Given data:
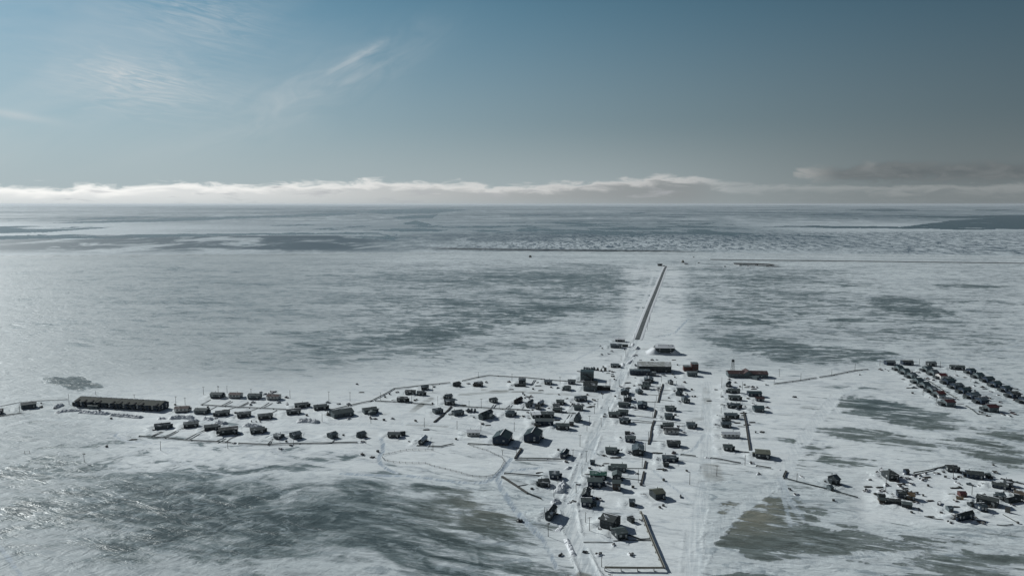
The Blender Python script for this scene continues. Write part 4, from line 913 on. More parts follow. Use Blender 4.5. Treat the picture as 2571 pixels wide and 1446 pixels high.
    # wind drifts and scoops round every building
    for hd in HOUSES:
        r = max(hd['L'], hd['W'])
        if r > 45:
            continue
        sel = (np.abs(X - hd['x']) < r * 2.2 + 6) & (np.abs(Y - hd['y']) < r * 1.8 + 6)
        if not sel.any():
            continue
        u, v = X[sel] - hd['x'], Y[sel] - hd['y']
        ca, sa = math.cos(hd['yaw']), math.sin(hd['yaw'])
        a = np.abs(u * ca + v * sa) - hd['L'] / 2
        b_ = np.abs(-u * sa + v * ca) - hd['W'] / 2
        out = np.maximum(a, b_)
        k = 0.55 + 0.9 * fbm(X[sel] / 7, Y[sel] / 7, 2, 88)
        tail = np.exp(-((u + r * 0.75) / (r * 0.55)) ** 2 - ((v - r * 0.28) / (r * 0.30)) ** 2)
        ring = np.exp(-((out - 5.0) / 2.6) ** 2)
        Z[sel] = Z[sel] + (0.7 * tail + 0.45 * ring * k * (u < r * 0.5)) * (out > 0.4) * (0.5 if r < 6 else 1.0) * sstep(out, 0.4, 3.0)
    land = grid_object('ground', X, Y, Z, snow_ground_material(), dict(ice=ice, soft=soft, trail=trail, packed=packed, mud=mud, grass=np.clip(grass, 0, 1), west=west, lake=lake, clean=np.clip(vill, 0, 1)))
    return land


def build_sea():
    t = np.concatenate([np.linspace(-4, -0.8, 40)[:-1], np.linspace(-0.8, 0.8, 1000), np.linspace(0.8, 4, 40)[1:]])
    py = np.concatenate([np.array([680, 664]), np.arange(656, 560, -0.9), np.arange(560, 524, -0.5), np.arange(524, 514, -0.25), np.array([513.6, 513.2])])
    d = np.array([G(1285.5, p)[1] for p in py])
    Y = np.repeat(d[:, None], len(t), 1)
    X = t[None, :] * Y
    Z = np.full_like(X, -3.0)
    px, py_ = PX(X, Y)
    wy = py_ + (fbm(px / 60, px * 0 + 3, 4, 3) - 0.5) * 3.0 * np.clip((py_ - 512) / 60, 0.15, 1)
    water = np.full_like(X, 0.10) + 0.10 * sstep(py_, 600, 530)
    leads = [
        [(-600, 592), (0, 591), (120, 588), (640, 585), (950, 583), (960, 585.5), (640, 589), (300, 597), (0, 600), (-600, 604)],
        [(-400, 565), (0, 566), (150, 567), (310, 569), (200, 577), (110, 583), (0, 584), (-400, 588)],
        [(100, 560), (400, 549), (700, 540), (830, 534), (900, 536), (860, 541), (700, 545), (400, 556), (200, 560)],
        [(985, 545), (1040, 540), (1100, 538), (1085, 547), (1000, 549)],
        [(1010, 559), (1045, 553), (1085, 563), (1060, 566)],
        [(910, 577), (1000, 574), (1130, 577), (1000, 579)],
        [(1915, 568), (2050, 566), (2260, 569), (2400, 553), (2571, 541), (3200, 530), (3200, 580), (2571, 575), (2400, 576), (2100, 572)],
        [(2120, 527), (2230, 524), (2310, 528), (2230, 531)],
        [(2240, 546), (2420, 542), (2571, 540), (2571, 544), (2400, 547)],
        [(1340, 558), (1430, 557), (1500, 561), (1430, 563)],
        [(1630, 544), (1730, 543), (1700, 546)],
        [(1270, 541), (1420, 538), (1340, 542)], [(1500, 535), (1650, 533), (1600, 537)], [(1100, 570), (1290, 568), (1230, 572)],
        [(1290, 577), (1390, 575), (1330, 579)], [(1720, 562), (1800, 560), (1770, 564)], [(2430, 527), (2560, 526), (2500, 530)],
        [(900, 530), (1060, 523), (1180, 526), (1090, 535), (960, 537)], [(1880, 517), (2100, 516), (2000, 518)],
    ]
    for p in leads:
        water = np.where(inside(px, wy, p), np.maximum(water, 0.98), water)
    for it in range(1):
        water[1:-1, 1:-1] = (water[1:-1, 1:-1] * 3 + water[:-2, 1:-1] + water[2:, 1:-1]) / 5
    grey = sstep(px, 1350, 800) * sstep(py_, 588, 592) * sstep(py_, 640, 622)
    grey = np.maximum(grey, 0.6 * sstep(px, 900, 1100) * sstep(px, 1700, 1400) * sstep(py_, 578, 590) * sstep(py_, 612, 600))
    grey = np.maximum(grey, 0.55 * sstep(py_, 575, 545) * sstep(py_, 515, 520))
    grey = np.maximum(grey, 0.8 * np.exp(-(((px - 1480) / 300) ** 2 + ((py_ - 629) / 5) ** 2)))
    rough = sstep(px, 700, 1500) * sstep(py_, 572, 590) * sstep(py_, 640, 618)
    rough = np.maximum(rough, sstep(px, 1900, 2300) * sstep(py_, 576, 584) * sstep(py_, 645, 632))
    rough = np.maximum(rough, 0.25)
    sy = np.interp(px, [1000, 1300, 1640, 1760], [621, 625.5, 629, 631])
    shore = np.exp(-((py_ - sy) / 2.6) ** 2) * sstep(px, 1040, 1150) * sstep(px, 1800, 1650)
    return grid_object('sea_ice', X, Y, Z, sea_material(), dict(water=water, grey=grey, rough=rough, shore=shore))


build_land()
build_sea()

# ------------------------------------------------------------------ materials of built things
MATS = {}


def paint(name, col, wear=0.25, rough=0.7, snow=0.0, scale=1.0, metal=0.0):
    """weathered paint, boards or sheet metal; snow = share of the surface that is snowed over"""
    if name in MATS:
        return MATS[name]
    m, t, b = mat_new(name)
    tc = t.n('ShaderNodeTexCoord')
    oi = t.n('ShaderNodeObjectInfo')
    off = t.m('MULTIPLY', oi.outputs['Random'], 60.0)
    va = t.n('ShaderNodeVectorMath', operation='ADD')
    t.put(va.inputs[0], tc.outputs['Object'])
    t.put(va.inputs[1], t.comb(off, off, 0.0))
    p = va.outputs[0]
    n1 = t.noise(t.mapping(p, 0, (0.35 * scale, 0.35 * scale, 1.2 * scale)), 1.0, 4, 0.6)
    c = t.mix(t.m('MULTIPLY', t.ramp(n1, 0.35, 0.7), wear), col, tuple(min(1, v * 1.55 + 0.03) for v in col))
    c = t.mix(t.ramp(oi.outputs['Random'], 0.0, 1.0, 0.0, 0.35, False), c, tuple(v * 0.6 for v in col))
    if snow > 0:
        n2 = t.noise(t.mapping(p, R(14), (0.16, 0.5, 0.3)), 1.0, 5, 0.65, 0.6)
        c = t.mix(t.ramp(n2, 0.72 - snow * 0.55, 0.80 - snow * 0.5), c, (0.72, 0.74, 0.76))
    t.put(b.inputs['Base Color'], c)
    b.inputs['Roughness'].default_value = rough
    b.inputs['Metallic'].default_value = metal
    b.inputs['Specular IOR Level'].default_value = 0.5 if rough < 0.45 else 0.12
    MATS[name] = m
    return m


ROOF = {'teal': ((0.040, 0.065, 0.074), 0.08), 'slate': ((0.075, 0.10, 0.115), 0.25), 'olive': ((0.095, 0.118, 0.118), 0.18), 'grey': ((0.110, 0.130, 0.135), 0.2), 'dark': ((0.056, 0.065, 0.065), 0.28),
        'rust': ((0.085, 0.056, 0.055), 0.15), 'red': ((0.093, 0.031, 0.034), 0.1), 'maroon': ((0.081, 0.034, 0.037), 0.08), 'white': ((0.52, 0.53, 0.53), 0.7), 'khaki': ((0.135, 0.142, 0.115), 0.03),
        'green': ((0.034, 0.105, 0.081), 0.3), 'navy': ((0.037, 0.056, 0.087), 0.2), 'tan': ((0.13, 0.095, 0.06), 0.25), 'brown': ((0.124, 0.102, 0.081), 0.3), 'schoolroof': ((0.40, 0.41, 0.385), 0.42)}
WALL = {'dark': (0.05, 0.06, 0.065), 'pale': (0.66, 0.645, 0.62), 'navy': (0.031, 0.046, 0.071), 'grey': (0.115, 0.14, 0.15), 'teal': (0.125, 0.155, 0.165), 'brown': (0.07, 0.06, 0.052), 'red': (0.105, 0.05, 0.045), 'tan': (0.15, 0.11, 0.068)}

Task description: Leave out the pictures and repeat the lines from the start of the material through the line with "return land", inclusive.

Result for this exercise:
The Blender Python script for this scene continues. Write part 4, from line 913 on. More parts follow. Use Blender 4.5. Treat the picture as 2571 pixels wide and 1446 pixels high.
    # wind drifts and scoops round every building
    for hd in HOUSES:
        r = max(hd['L'], hd['W'])
        if r > 45:
            continue
        sel = (np.abs(X - hd['x']) < r * 2.2 + 6) & (np.abs(Y - hd['y']) < r * 1.8 + 6)
        if not sel.any():
            continue
        u, v = X[sel] - hd['x'], Y[sel] - hd['y']
        ca, sa = math.cos(hd['yaw']), math.sin(hd['yaw'])
        a = np.abs(u * ca + v * sa) - hd['L'] / 2
        b_ = np.abs(-u * sa + v * ca) - hd['W'] / 2
        out = np.maximum(a, b_)
        k = 0.55 + 0.9 * fbm(X[sel] / 7, Y[sel] / 7, 2, 88)
        tail = np.exp(-((u + r * 0.75) / (r * 0.55)) ** 2 - ((v - r * 0.28) / (r * 0.30)) ** 2)
        ring = np.exp(-((out - 5.0) / 2.6) ** 2)
        Z[sel] = Z[sel] + (0.7 * tail + 0.45 * ring * k * (u < r * 0.5)) * (out > 0.4) * (0.5 if r < 6 else 1.0) * sstep(out, 0.4, 3.0)
    land = grid_object('ground', X, Y, Z, snow_ground_material(), dict(ice=ice, soft=soft, trail=trail, packed=packed, mud=mud, grass=np.clip(grass, 0, 1), west=west, lake=lake, clean=np.clip(vill, 0, 1)))
    return land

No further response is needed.